— Start Recorded data —

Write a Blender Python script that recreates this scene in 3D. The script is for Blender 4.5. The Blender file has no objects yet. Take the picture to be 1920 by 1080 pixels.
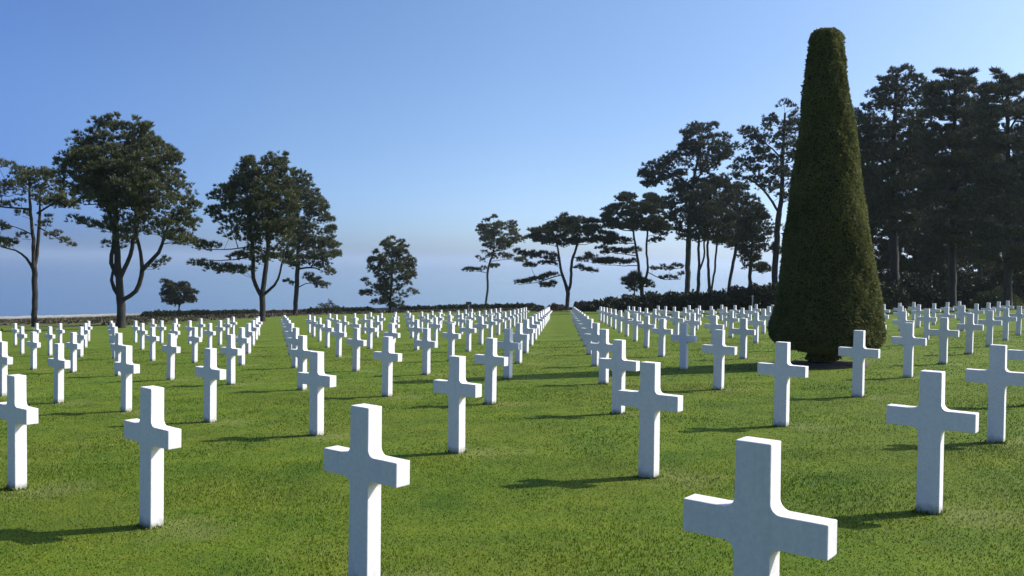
import bpy, math, random
import numpy as np
from mathutils import Matrix, Vector

rng = np.random.default_rng(7)
random.seed(7)
S = bpy.context.scene
COL = S.collection

# ------------------------------------------------------------------ survey
CAM_H = 1.55
FOC = 1697.8          # focal length in pixels of a 1920 px wide picture
PITCH, ROLL = 0.02918, -0.01596
GX, GY = 0.03737, -0.04288            # the lawn falls towards the sea
O = np.array([0.96177, 3.45852])      # nearest cross
A = np.array([-1.74615, 1.45452])     # step along a row of crosses
B = np.array([0.24259, 4.2994])       # step along a line running away
YAW = -0.66841
HT, ARM_T, ARM_B, SPAN, WT, WB, TH = 0.99255, 0.7283, 0.5968, 0.5813, 0.1434, 0.1530, 0.1011

cp, sp = math.cos(PITCH), math.sin(PITCH)
FWD = np.array([0, cp, -sp]); UP = np.array([0, sp, cp]); RT = np.array([1.0, 0, 0])
CX = RT * math.cos(ROLL) - UP * math.sin(ROLL)
CY = RT * math.sin(ROLL) + UP * math.cos(ROLL)
EYE = np.array([0, 0, CAM_H])


def plane(x, y):
    return GX * x + GY * y


def sight(px, py):
    return FWD + CX * (px - 960) / FOC + CY * (540 - py) / FOC


def at(px, py, Y):
    d = sight(px, py)
    return EYE + d * (Y / d[1])


def on_ground(px, py):
    d = sight(px, py)
    s = -CAM_H / (d[2] - GX * d[0] - GY * d[1])
    return EYE + d * s


def lattice(i, j):
    p = O + i * A + j * B
    return np.array([p[0], p[1], plane(p[0], p[1])])


# ------------------------------------------------------------------ helpers
def tag(o, label=None, cat=None, group=None, kind=None):
    if label: o['label'] = label
    if cat: o['category'] = cat
    if group: o['group'] = group
    if kind: o['kind'] = kind
    return o


def mesh_np(name, V, F, mat, smooth=False, k=None):
    """V (n,3); F (m,k) all faces of the same size."""
    V = np.asarray(V, np.float32); F = np.asarray(F, np.int32)
    me = bpy.data.meshes.new(name)
    n, k = F.shape
    me.vertices.add(len(V)); me.vertices.foreach_set('co', V.ravel())
    me.loops.add(n * k); me.loops.foreach_set('vertex_index', F.ravel())
    me.polygons.add(n)
    me.polygons.foreach_set('loop_start', np.arange(0, n * k, k, dtype=np.int32))
    me.polygons.foreach_set('loop_total', np.full(n, k, np.int32))
    if smooth:
        me.polygons.foreach_set('use_smooth', np.ones(n, bool))
    me.update(calc_edges=True)
    me.validate()
    if mat: me.materials.append(mat)
    return me


def obj(name, me, parent=None, loc=None):
    o = bpy.data.objects.new(name, me)
    COL.objects.link(o)
    if parent: o.parent = parent
    if loc is not None: o.location = loc
    return o


def empty(name, loc):
    o = bpy.data.objects.new(name, None)
    o.empty_display_size = 0.3
    COL.objects.link(o); o.location = loc
    return o


# ------------------------------------------------------------------ node helpers
class NT:
    def __init__(self, name):
        self.m = bpy.data.materials.new(name); self.m.use_nodes = True
        self.t = self.m.node_tree; self.n = self.t.nodes; self.l = self.t.links
        self.b = self.n['Principled BSDF']; self.out = self.n['Material Output']

    def node(self, typ, **kw):
        nd = self.n.new(typ)
        for k, v in kw.items():
            if k in nd.inputs.keys() if isinstance(k, str) else False:
                nd.inputs[k].default_value = v
            else:
                setattr(nd, k, v)
        return nd

    def link(self, a, b): self.l.new(a, b)

    def noise(self, scale, detail=4, rough=0.55, vec=None, dist=0.0):
        nd = self.n.new('ShaderNodeTexNoise')
        nd.inputs['Scale'].default_value = scale
        nd.inputs['Detail'].default_value = detail
        nd.inputs['Roughness'].default_value = rough
        nd.inputs['Distortion'].default_value = dist
        if vec is not None: self.link(vec, nd.inputs['Vector'])
        return nd.outputs['Fac']

    def ramp(self, fac, stops):
        nd = self.n.new('ShaderNodeValToRGB')
        cr = nd.color_ramp
        while len(cr.elements) < len(stops): cr.elements.new(0.5)
        for e, (p, c) in zip(cr.elements, stops):
            e.position = p
            e.color = (c[0], c[1], c[2], 1) if not isinstance(c, (int, float)) else (c, c, c, 1)
        self.link(fac, nd.inputs['Fac'])
        return nd.outputs['Color']

    def mix(self, fac, a, b, mode='MIX'):
        nd = self.n.new('ShaderNodeMix'); nd.data_type = 'RGBA'; nd.blend_type = mode
        for sock, v in ((nd.inputs[0], fac), (nd.inputs[6], a), (nd.inputs[7], b)):
            if hasattr(v, 'is_linked'): self.link(v, sock)
            elif isinstance(v, (int, float)): sock.default_value = v
            else: sock.default_value = (v[0], v[1], v[2], 1)
        return nd.outputs[2]

    def math(self, op, a, b=0.0, clamp=False):
        nd = self.n.new('ShaderNodeMath'); nd.operation = op; nd.use_clamp = clamp
        for sock, v in ((nd.inputs[0], a), (nd.inputs[1], b)):
            if hasattr(v, 'is_linked'): self.link(v, sock)
            else: sock.default_value = v
        return nd.outputs[0]

    def pos(self):
        g = self.n.new('ShaderNodeNewGeometry')
        return g.outputs['Position'], g.outputs['Random Per Island'], g

    def bump(self, h, strength, dist):
        nd = self.n.new('ShaderNodeBump')
        nd.inputs['Strength'].default_value = strength
        nd.inputs['Distance'].default_value = dist
        self.link(h, nd.inputs['Height'])
        self.link(nd.outputs['Normal'], self.b.inputs['Normal'])


def lawn_colour(M, P):
    """Colour of mown grass from the place alone: fine mottling, worn and yellowed patches beside the crosses."""
    big = M.noise(0.35, 3, 0.6, P)
    mid = M.noise(1.5, 5, 0.65, P)
    fine = M.noise(14.0, 3, 0.6, P)
    c = M.ramp(mid, [(0.30, (0.044, 0.098, 0.004)), (0.5, (0.086, 0.140, 0.006)), (0.70, (0.134, 0.174, 0.010))])
    c = M.mix(M.math('MULTIPLY', M.ramp(fine, [(0.42, 0.0), (0.72, 1.0)]), 0.38), c, (0.145, 0.165, 0.022))
    c = M.mix(M.math('MULTIPLY', M.ramp(big, [(0.40, 0.0), (0.66, 1.0)]), 0.45), c, (0.114, 0.128, 0.013))
    # worn grass on the sunny side of every cross: nearest grave in the survey grid
    sep = M.n.new('ShaderNodeSeparateXYZ'); M.link(P, sep.inputs[0])
    det = A[0] * B[1] - A[1] * B[0]
    offx, offy = O[0] + 0.28, O[1] - 0.10
    X = M.math('SUBTRACT', sep.outputs[0], offx); Y = M.math('SUBTRACT', sep.outputs[1], offy)
    u = M.math('SUBTRACT', M.math('MULTIPLY', X, B[1] / det), M.math('MULTIPLY', Y, B[0] / det))
    v = M.math('SUBTRACT', M.math('MULTIPLY', Y, A[0] / det), M.math('MULTIPLY', X, A[1] / det))
    fu = M.math('SUBTRACT', u, M.math('ROUND', u)); fv = M.math('SUBTRACT', v, M.math('ROUND', v))
    dx = M.math('ADD', M.math('MULTIPLY', fu, A[0]), M.math('MULTIPLY', fv, B[0]))
    dy = M.math('ADD', M.math('MULTIPLY', fu, A[1]), M.math('MULTIPLY', fv, B[1]))
    d = M.math('SQRT', M.math('ADD', M.math('MULTIPLY', dx, dx), M.math('MULTIPLY', dy, dy)))
    d = M.math('ADD', d, M.math('MULTIPLY', M.math('SUBTRACT', M.noise(3.1, 3, 0.6, P), 0.5), 0.9))
    worn = M.ramp(d, [(0.08, 0.55), (0.48, 0.0)])
    c = M.mix(worn, c, (0.170, 0.185, 0.048))
    return c


# ------------------------------------------------------------------ materials
def mat_ground():
    M = NT('ground_grass')
    P, _, _ = M.pos()
    c = lawn_colour(M, P)
    # rough heath towards the cliff edge
    at_ = M.n.new('ShaderNodeAttribute'); at_.attribute_name = 'rough'
    r = M.math('ADD', at_.outputs['Fac'], M.math('MULTIPLY', M.math('SUBTRACT', M.noise(0.12, 4, 0.65, P), 0.5), 0.5))
    r = M.ramp(r, [(0.38, 0.0), (0.6, 1.0)])
    heath = M.ramp(M.noise(0.5, 5, 0.7, P), [(0.3, (0.035, 0.045, 0.016)), (0.5, (0.085, 0.078, 0.034)), (0.7, (0.145, 0.115, 0.065))])
    c = M.mix(r, c, heath)
    # chalky cliff below the edge
    cl = M.n.new('ShaderNodeAttribute'); cl.attribute_name = 'cliff'
    c = M.mix(cl.outputs['Fac'], c, M.ramp(M.noise(0.2, 5, 0.7, P), [(0.3, (0.16, 0.14, 0.09)), (0.7, (0.36, 0.32, 0.24))]))
    M.link(c, M.b.inputs['Base Color'])
    M.b.inputs['Roughness'].default_value = 0.9
    M.b.inputs['Specular IOR Level'].default_value = 0.15
    h = M.math('ADD', M.noise(55, 3, 0.7, P), M.math('MULTIPLY', M.noise(9, 3, 0.6, P), 0.9))
    M.bump(h, 0.6, 0.04)
    return M.m


def mat_blades():
    M = NT('grass_blade')
    P, rnd, _ = M.pos()
    c = lawn_colour(M, P)
    hs = M.n.new('ShaderNodeHueSaturation')
    M.link(c, hs.inputs['Color'])
    M.link(M.math('ADD', M.math('MULTIPLY', rnd, 0.45), 0.80), hs.inputs['Value'])
    M.link(M.math('ADD', M.math('MULTIPLY', rnd, -0.05), 0.525), hs.inputs['Hue'])
    dry = M.ramp(M.math('FRACT', M.math('MULTIPLY', rnd, 37.7)), [(0.93, 0.0), (0.985, 0.6)])
    cc = M.mix(dry, hs.outputs['Color'], (0.27, 0.24, 0.10))
    M.link(cc, M.b.inputs['Base Color'])
    M.b.inputs['Roughness'].default_value = 0.55
    M.b.inputs['Specular IOR Level'].default_value = 0.25
    tr = M.n.new('ShaderNodeBsdfTranslucent'); M.link(cc, tr.inputs['Color'])
    mx = M.n.new('ShaderNodeMixShader'); mx.inputs[0].default_value = 0.22
    M.link(M.b.outputs[0], mx.inputs[1]); M.link(tr.outputs[0], mx.inputs[2])
    M.link(mx.outputs[0], M.out.inputs['Surface'])
    return M.m


def mat_marble():
    M = NT('white_marble')
    oi = M.n.new('ShaderNodeObjectInfo')
    P, _, g = M.pos()
    tc = M.n.new('ShaderNodeTexCoord')
    add = M.n.new('ShaderNodeVectorMath'); add.operation = 'ADD'
    M.link(tc.outputs['Object'], add.inputs[0])
    sc = M.math('MULTIPLY', oi.outputs['Random'], 40.0)
    cb = M.n.new('ShaderNodeCombineXYZ'); M.link(sc, cb.inputs[0]); M.link(sc, cb.inputs[2])
    M.link(cb.outputs[0], add.inputs[1])
    v = add.outputs[0]
    vein = M.ramp(M.noise(5.0, 6, 0.65, v, 1.2), [(0.44, (0.865, 0.80, 0.805)), (0.50, (0.83, 0.77, 0.78)), (0.56, (0.865, 0.80, 0.805))])
    speck = M.ramp(M.noise(38, 4, 0.7, v), [(0.35, (0.90, 0.90, 0.90)), (0.62, (1, 1, 1))])
    c = M.mix(1.0, vein, speck, 'MULTIPLY')
    # faint weathering: streaks running down and a little soil at the foot
    mp = M.n.new('ShaderNodeMapping'); mp.inputs['Scale'].default_value = (22, 22, 1.6)
    M.link(v, mp.inputs[0])
    streak = M.ramp(M.noise(1.0, 3, 0.6, mp.outputs[0]), [(0.52, 0.0), (0.75, 1.0)])
    c = M.mix(M.math('MULTIPLY', streak, 0.16), c, (0.44, 0.45, 0.42))
    sep = M.n.new('ShaderNodeSeparateXYZ'); M.link(tc.outputs['Object'], sep.inputs[0])
    foot = M.math('ADD', sep.outputs[2], M.math('MULTIPLY', M.noise(16, 3, 0.6, v), 0.10))
    c = M.mix(M.ramp(foot, [(0.07, 0.75), (0.125, 0.0)]), c, (0.26, 0.26, 0.14))
    tone = M.ramp(oi.outputs['Random'], [(0.0, (0.90, 0.90, 0.89)), (0.5, (1, 1, 1)), (1.0, (0.95, 0.95, 0.97))])
    c = M.mix(1.0, c, tone, 'MULTIPLY')
    M.link(c, M.b.inputs['Base Color'])
    M.b.inputs['Roughness'].default_value = 0.55
    M.b.inputs['Specular IOR Level'].default_value = 0.3
    M.bump(M.noise(90, 3, 0.6, v), 0.10, 0.004)
    return M.m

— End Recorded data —

▸ Written exercise: Show the lines from the data above that contain the string "picture".

▸ Full answer:
Write a Blender Python script that recreates this scene in 3D. The script is for Blender 4.5. The Blender file has no objects yet. Take the picture to be 1920 by 1080 pixels.
FOC = 1697.8          # focal length in pixels of a 1920 px wide picture